Ayrıca, medya satın alma sadece dijital platformlardan ibaret değildir. Haber sitelerinde PR çalışmaları, advertorial (reklam içerikli yazı) yayınları, sektörel dergilerde görünürlük gibi alanlar, bireysel başvurularda oldukça maliyetli olabilir veya hiç ulaşılamaz olabilir. PR Haber Ajansı olarak biz, geniş yayıncı ağımız ve toplu satın alma gücümüz sayesinde markalara hem maliyet avantajı sağlıyor hem de onların sesini, bireysel olarak ulaşamayacakları prestijli mecralara taşıyoruz. Bizim işimiz sadece reklam alanını rezerve etmek değil, o alanın markanız için en verimli şekilde kullanılmasını sağlamaktır.

Sık Yapılan Hatalar

Markaların medya satın alma süreçlerinde en sık yaptığı hata, hedef kitleyi çok geniş tutmaktır. “Herkes benim müşterim olabilir” düşüncesi, bütçeyi okyanusa bir damla su dökmek gibi etkisizleştirir. Odaklanmak, başarının anahtarıdır.

Bir diğer hata ise tek bir kanala bağımlı kalmaktır. Sadece Instagram reklamlarına güvenmek veya sadece yerel gazeteye ilan vermek, markayı kırılgan yapar. Medya tüketim alışkanlıkları değiştiğinde markanız ortada kalabilir. Bu yüzden “Medya Karması” (Media Mix) oluşturmak gerekir.

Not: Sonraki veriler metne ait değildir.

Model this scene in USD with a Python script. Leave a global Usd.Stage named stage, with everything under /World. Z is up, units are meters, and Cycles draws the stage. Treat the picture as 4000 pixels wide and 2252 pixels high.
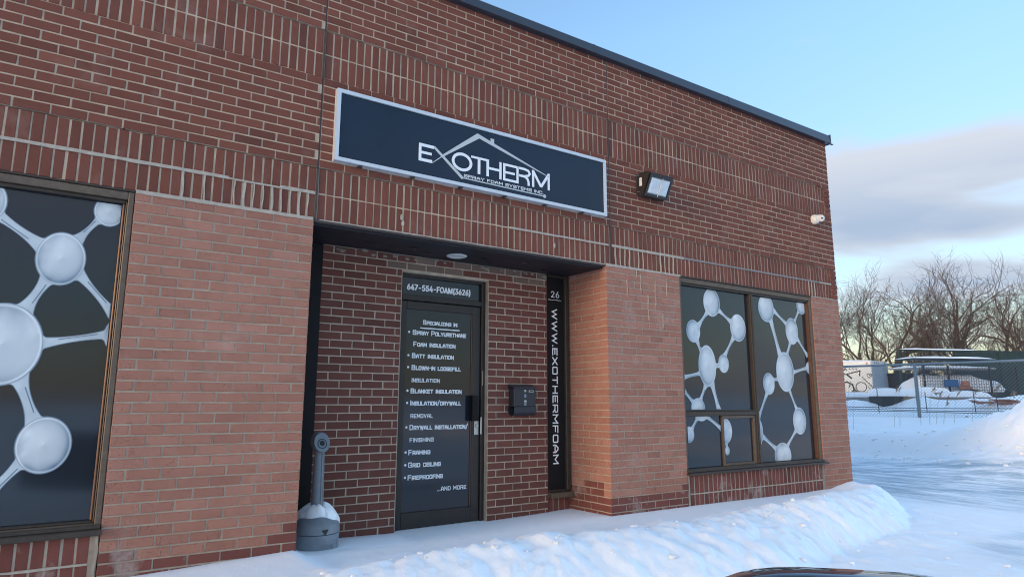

Son olarak, veriyi görmezden gelmek en büyük günahtır. Reklamlar yayındayken gelen tepkileri, web sitesi trafiğini ve satış verilerini analiz etmemek, gözü kapalı araba kullanmaya benzer. Veriler size müşterinizin neyi sevip neyi sevmediğini söyler.

Markanızın Sesini Duyurun

Medya satın alma, markanızın hikayesini dünyaya anlatmak için kullandığınız megafondur. Bu megafonun sesini ne kadar açacağınız, hangi yöne çevireceğiniz ve ne zaman konuşacağınız, işletmenizin kaderini belirler. Karmaşık algoritmalar, değişen tüketici davranışları ve artan rekabet ortamında, bu süreci profesyonel bir bakış açısıyla yönetmek artık bir tercih değil, zorunluluktur.



PR Haber Ajansı olarak, markaların sadece bir “reklamverene” dönüşmesini değil, sektörlerinde bir “oyun kurucuya” dönüşmesini hedefliyoruz. Doğru planlama, akıllı satın alma ve sürekli optimizasyon ile bütçenizi bir harcama kalemi olmaktan çıkarıp, karlı bir yatırıma dönüştürmek mümkün. Medya dünyasının gürültüsü arasında kaybolmak yerine, net ve güçlü bir sesle hedef kitlenizin karşısına çıkmak için stratejinizi bugünden gözden geçirin. Unutmayın, en pahalı reklam, kimsenin görmediği reklamdır.